**What you will do:**
Write out the entire listing below exactly, with the pictures left out.

**Data provided:**

■ ■ ■

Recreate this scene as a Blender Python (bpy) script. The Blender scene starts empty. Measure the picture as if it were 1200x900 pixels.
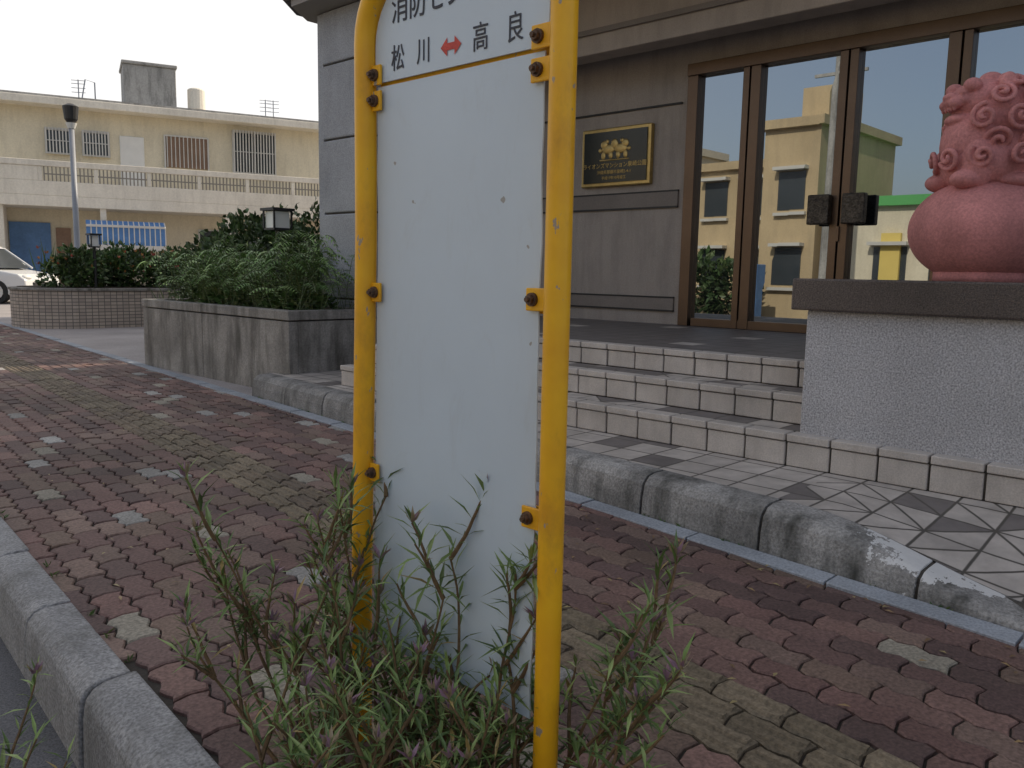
import bpy, math, random
from mathutils import Vector, Matrix, noise
random.seed(7)
K=0.7   # design units -> metres
sc=bpy.context.scene
sc.view_settings.view_transform='Standard'
sc.view_settings.look='None'
sc.view_settings.exposure=0
COL=sc.collection

# ------------------------------------------------------------------ materials
def nn(nt,t,**k):
    n=nt.nodes.new(t)
    for a,b in k.items(): setattr(n,a,b)
    return n
def base(name):
    m=bpy.data.materials.new(name); m.use_nodes=True
    nt=m.node_tree
    return m,nt,nt.nodes['Principled BSDF']
def mth(nt,op,a,b=None,c=None):
    n=nn(nt,'ShaderNodeMath',operation=op)
    for i,v in enumerate((a,b,c)):
        if v is None: continue
        if isinstance(v,(int,float)): n.inputs[i].default_value=v
        else: nt.links.new(v,n.inputs[i])
    return n.outputs[0]
def mixc(nt,f,a,b,mode='MIX'):
    n=nn(nt,'ShaderNodeMix',data_type='RGBA',blend_type=mode)
    for s,v in ((n.inputs[0],f),(n.inputs[6],a),(n.inputs[7],b)):
        if isinstance(v,(int,float)): s.default_value=v
        elif isinstance(v,tuple): s.default_value=(*v[:3],1)
        else: nt.links.new(v,s)
    return n.outputs[2]
def noi(nt,vec,scale,detail=3,rough=0.6):
    n=nn(nt,'ShaderNodeTexNoise'); n.inputs['Scale'].default_value=scale
    n.inputs['Detail'].default_value=detail; n.inputs['Roughness'].default_value=rough
    nt.links.new(vec,n.inputs['Vector']); return n.outputs[0]
def ramp(nt,v,a,b,c0=(0,0,0),c1=(1,1,1)):
    r=nn(nt,'ShaderNodeValToRGB'); r.color_ramp.elements[0].position=a; r.color_ramp.elements[1].position=b
    r.color_ramp.elements[0].color=(*c0,1); r.color_ramp.elements[1].color=(*c1,1)
    nt.links.new(v,r.inputs[0]); return r.outputs[0]
def bump(nt,bs,h,strength=0.3,dist=0.01):
    b=nn(nt,'ShaderNodeBump'); b.inputs['Strength'].default_value=strength; b.inputs['Distance'].default_value=dist
    nt.links.new(h,b.inputs['Height']); nt.links.new(b.outputs[0],bs.inputs['Normal'])
def mat(name,col,rough=0.8,var=0.25,vs=3,fine=0.15,fs=60,bmp=0.2,metal=0,streak=0,attr=None,spec=None,streakcol=(0.05,0.05,0.045),bd=0.004,patch=None):
    m,nt,bs=base(name)
    if var==0:
        bs.inputs['Base Color'].default_value=(*col,1); bs.inputs['Roughness'].default_value=rough; bs.inputs['Metallic'].default_value=metal
        return m
    tc=nn(nt,'ShaderNodeTexCoord').outputs['Object']
    if attr:
        a=nn(nt,'ShaderNodeAttribute',attribute_name=attr); c=a.outputs['Color']
    else: c=col
    n1=noi(nt,tc,vs); n2=noi(nt,tc,fs,2)
    f1=ramp(nt,n1,.3,.72,(1-var,)*3,(1+var*.3,)*3)
    c=mixc(nt,1,c,f1,'MULTIPLY')
    if fine>.06:
        f2=ramp(nt,n2,.3,.7,(1-fine,)*3,(1+fine*.6,)*3)
        c=mixc(nt,1,c,f2,'MULTIPLY')
    if streak:
        mp=nn(nt,'ShaderNodeMapping'); nt.links.new(tc,mp.inputs[0]); mp.inputs['Scale'].default_value=(1,1,.18)
        s=noi(nt,mp.outputs[0],6,4,.65); s=ramp(nt,s,.46,.7)
        s=mth(nt,'MULTIPLY',s,streak)
        c=mixc(nt,s,c,streakcol)
    if patch:
        (px,py,pz),rad,pc=patch
        vd=nn(nt,'ShaderNodeVectorMath',operation='DISTANCE'); nt.links.new(tc,vd.inputs[0]); vd.inputs[1].default_value=(px,py,pz)
        q=mth(nt,'ADD',mth(nt,'DIVIDE',vd.outputs['Value'],rad),mth(nt,'MULTIPLY',noi(nt,tc,14,5,.7),1.3))
        q2=mth(nt,'LESS_THAN',q,1.32)
        c=mixc(nt,mth(nt,'MULTIPLY',q2,.8),c,pc)
    nt.links.new(c,bs.inputs['Base Color'])
    bs.inputs['Roughness'].default_value=rough; bs.inputs['Metallic'].default_value=metal
    if spec is not None: bs.inputs['Specular IOR Level'].default_value=spec
    if bmp>.15: bump(nt,bs,n2,bmp,bd)
    return m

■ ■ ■

**Result of the exercise:**
Recreate this scene as a Blender Python (bpy) script. The Blender scene starts empty. Measure the picture as if it were 1200x900 pixels.
import bpy, math, random
from mathutils import Vector, Matrix, noise
random.seed(7)
K=0.7   # design units -> metres
sc=bpy.context.scene
sc.view_settings.view_transform='Standard'
sc.view_settings.look='None'
sc.view_settings.exposure=0
COL=sc.collection

# ------------------------------------------------------------------ materials
def nn(nt,t,**k):
    n=nt.nodes.new(t)
    for a,b in k.items(): setattr(n,a,b)
    return n
def base(name):
    m=bpy.data.materials.new(name); m.use_nodes=True
    nt=m.node_tree
    return m,nt,nt.nodes['Principled BSDF']
def mth(nt,op,a,b=None,c=None):
    n=nn(nt,'ShaderNodeMath',operation=op)
    for i,v in enumerate((a,b,c)):
        if v is None: continue
        if isinstance(v,(int,float)): n.inputs[i].default_value=v
        else: nt.links.new(v,n.inputs[i])
    return n.outputs[0]
def mixc(nt,f,a,b,mode='MIX'):
    n=nn(nt,'ShaderNodeMix',data_type='RGBA',blend_type=mode)
    for s,v in ((n.inputs[0],f),(n.inputs[6],a),(n.inputs[7],b)):
        if isinstance(v,(int,float)): s.default_value=v
        elif isinstance(v,tuple): s.default_value=(*v[:3],1)
        else: nt.links.new(v,s)
    return n.outputs[2]
def noi(nt,vec,scale,detail=3,rough=0.6):
    n=nn(nt,'ShaderNodeTexNoise'); n.inputs['Scale'].default_value=scale
    n.inputs['Detail'].default_value=detail; n.inputs['Roughness'].default_value=rough
    nt.links.new(vec,n.inputs['Vector']); return n.outputs[0]
def ramp(nt,v,a,b,c0=(0,0,0),c1=(1,1,1)):
    r=nn(nt,'ShaderNodeValToRGB'); r.color_ramp.elements[0].position=a; r.color_ramp.elements[1].position=b
    r.color_ramp.elements[0].color=(*c0,1); r.color_ramp.elements[1].color=(*c1,1)
    nt.links.new(v,r.inputs[0]); return r.outputs[0]
def bump(nt,bs,h,strength=0.3,dist=0.01):
    b=nn(nt,'ShaderNodeBump'); b.inputs['Strength'].default_value=strength; b.inputs['Distance'].default_value=dist
    nt.links.new(h,b.inputs['Height']); nt.links.new(b.outputs[0],bs.inputs['Normal'])
def mat(name,col,rough=0.8,var=0.25,vs=3,fine=0.15,fs=60,bmp=0.2,metal=0,streak=0,attr=None,spec=None,streakcol=(0.05,0.05,0.045),bd=0.004,patch=None):
    m,nt,bs=base(name)
    if var==0:
        bs.inputs['Base Color'].default_value=(*col,1); bs.inputs['Roughness'].default_value=rough; bs.inputs['Metallic'].default_value=metal
        return m
    tc=nn(nt,'ShaderNodeTexCoord').outputs['Object']
    if attr:
        a=nn(nt,'ShaderNodeAttribute',attribute_name=attr); c=a.outputs['Color']
    else: c=col
    n1=noi(nt,tc,vs); n2=noi(nt,tc,fs,2)
    f1=ramp(nt,n1,.3,.72,(1-var,)*3,(1+var*.3,)*3)
    c=mixc(nt,1,c,f1,'MULTIPLY')
    if fine>.06:
        f2=ramp(nt,n2,.3,.7,(1-fine,)*3,(1+fine*.6,)*3)
        c=mixc(nt,1,c,f2,'MULTIPLY')
    if streak:
        mp=nn(nt,'ShaderNodeMapping'); nt.links.new(tc,mp.inputs[0]); mp.inputs['Scale'].default_value=(1,1,.18)
        s=noi(nt,mp.outputs[0],6,4,.65); s=ramp(nt,s,.46,.7)
        s=mth(nt,'MULTIPLY',s,streak)
        c=mixc(nt,s,c,streakcol)
    if patch:
        (px,py,pz),rad,pc=patch
        vd=nn(nt,'ShaderNodeVectorMath',operation='DISTANCE'); nt.links.new(tc,vd.inputs[0]); vd.inputs[1].default_value=(px,py,pz)
        q=mth(nt,'ADD',mth(nt,'DIVIDE',vd.outputs['Value'],rad),mth(nt,'MULTIPLY',noi(nt,tc,14,5,.7),1.3))
        q2=mth(nt,'LESS_THAN',q,1.32)
        c=mixc(nt,mth(nt,'MULTIPLY',q2,.8),c,pc)
    nt.links.new(c,bs.inputs['Base Color'])
    bs.inputs['Roughness'].default_value=rough; bs.inputs['Metallic'].default_value=metal
    if spec is not None: bs.inputs['Specular IOR Level'].default_value=spec
    if bmp>.15: bump(nt,bs,n2,bmp,bd)
    return m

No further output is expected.